German support for clean energy drive | Sunday Observer

German support for clean energy drive

Minister Ravi Karunanayake and  German Ambassador Jörn Rohde  Pix: Chaminda Niroshana
Minister Ravi Karunanayake and German Ambassador Jörn Rohde Pix: Chaminda Niroshana

The German Federal Foreign Office is collaborating with the Ministry of Power, Energy and Business Development to launch the Green Energy Champion (GEC) initiative for the third successive year to help Sri Lanka move away from fossil fuels and accelerate the adoption of clean, renewable energy alternatives.

Schools, public sector entities, private sector companies, including small and medium enterprises (SMEs), and Non-Governmental Organisations (NGOs) and Community-Based Organisations (CBOs) can submit their proposals for the initiative.

Nine ideas will be shortlisted for a workshop to fine-tune the ideas and presentations. Proposals will be assessed by a jury panel comprising representatives of the German Embassy, Ministry of Power, Energy and Business Development, Sri Lanka Sustainable Energy Authority and GIZ.

Winners will receive Rs. 12 million to implement the project proposals.

The program is being implemented by Deutsche Gesellschaftfür Internationale Zusammenarbeit (GIZ) GmbH and Sri Lanka’s Sustainable Energy Authority.

Green Energy Champion Sri Lanka is an educational and encouragement platform. The main program is a contest seeking to generate proposals from the public and private sectors and civil society organisations to conceptualise, present and win funds to implement innovative projects involving renewable energy.

Minister Ravi Karunanayake said, “Renewables is the direction in which our country should go to stay in tune with where other countries are going amid environmental and climate change challenges. I am delighted that the partnership between our two countries is being strengthened in this field of clean and cost-effective energy, through this initiative.

“We are tapping into the innovative talents of our people to come up with great clean energy proposals and giving them funds to implement them. The impetus to move from dependence on fossil fuels to renewable is desirable and commendable,” the Minister said.

“The public perception with regard to renewable energy is changing towards green concept. Over 99 percent of the households are provided with electricity.

The development of hydro-power projects is phenomenal. The country needs to make use of the ingredients of nature, such as wind, water and the sun. Non-renewable energy cost is high. It is necessary to meet the demand for energy through renewable energy sources by 2050,” Karunanayake said.

“The country is moving towards renewable energy sources. There is a 30-percent gap between demand and supply of power.

We are an over-priced power generation country. We need to have our input cost cheap for power generation,” he said.

German Ambassador Rohde said, “Sri Lanka and Germany share the same view that climate change is a major challenge for the planet. Transforming the way we generate power and improving energy efficiency is inevitably part of the solution to reduce greenhouse gas emissions.”

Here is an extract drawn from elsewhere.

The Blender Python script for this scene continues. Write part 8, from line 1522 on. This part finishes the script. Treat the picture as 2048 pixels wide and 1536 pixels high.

“There are great people out there with fantastic ideas to create practical examples for a change towards a sustainable green energy. The Green Energy Champion Program is a tangible contribution to support those people and institutions in Sri Lanka,” Rohde said.

GIZ Country Director Randa Kourieh-Ranarivelo said, “We have reached over 4.3 million people following a media campaign.”

In 2017, the competition drew 80 applicants. The Sri Lanka Institute of Development Administration (SLIDA) won the first place for their proposal on solar power and energy efficiency, with the Diyagala Boys Town (DBT) project of the State Ministry of Science, Technology and Research, and Municipal Council Batticaloa finishing second and third.